神奈川県座間市9人連続殺人事件で、強盗強制性交殺人などの罪に問われた白石隆浩被告(30)の裁判員裁判判決公判が15日、東京地裁立川支部で開かれ、矢野直邦裁判長は「犯罪史上まれに見る悪質さで、SNSが当たり前になった大きな社会に不安を与えた」として、検察側の求刑通り死刑を言い渡した。SNSに自殺願望を投稿していた9人に「一緒に死のう」と誘い、女性には性的暴行を加えて殺害し現金を奪い、遺体をバラバラに切断してアパートに放置していた凄惨な事件。公判では殺害を巡って承諾があったかどうかが争点となったが、判決は被告が苦悩する被害者をだまして誘い出し自己の欲望の赴くまま蹂躙していたと断罪した。(事件ジャーナリスト 戸田一法)

初公判で微塵も感じられない緊張感

 判決によると、白石被告は自宅アパートで2017年8月下旬~10月下旬、女性8人に性的暴行をしたほか、男性1人を含む計9人を絞殺して現金数百~数万円を奪った。

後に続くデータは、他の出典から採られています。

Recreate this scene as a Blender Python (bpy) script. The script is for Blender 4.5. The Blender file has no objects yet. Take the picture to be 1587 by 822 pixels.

その後、遺体を切断して、自宅アパートに遺棄した。

 公判を巡っては9人の生命が奪われたという重大性から、1つ1つの事件について慎重な審理が必要なため、事件の時系列順に被害者を3つのグループに分け、それぞれ冒頭陳述や被告人質問、中間論告する手続きで実施された。

 また遺族の希望により、被害者の氏名を伏せて審理する「被害者特定事項秘匿制度」が適用され、A~Iのアルファベットで呼称。遺族の傍聴席は衝立で遮蔽(しゃへい)される異例の審理となった。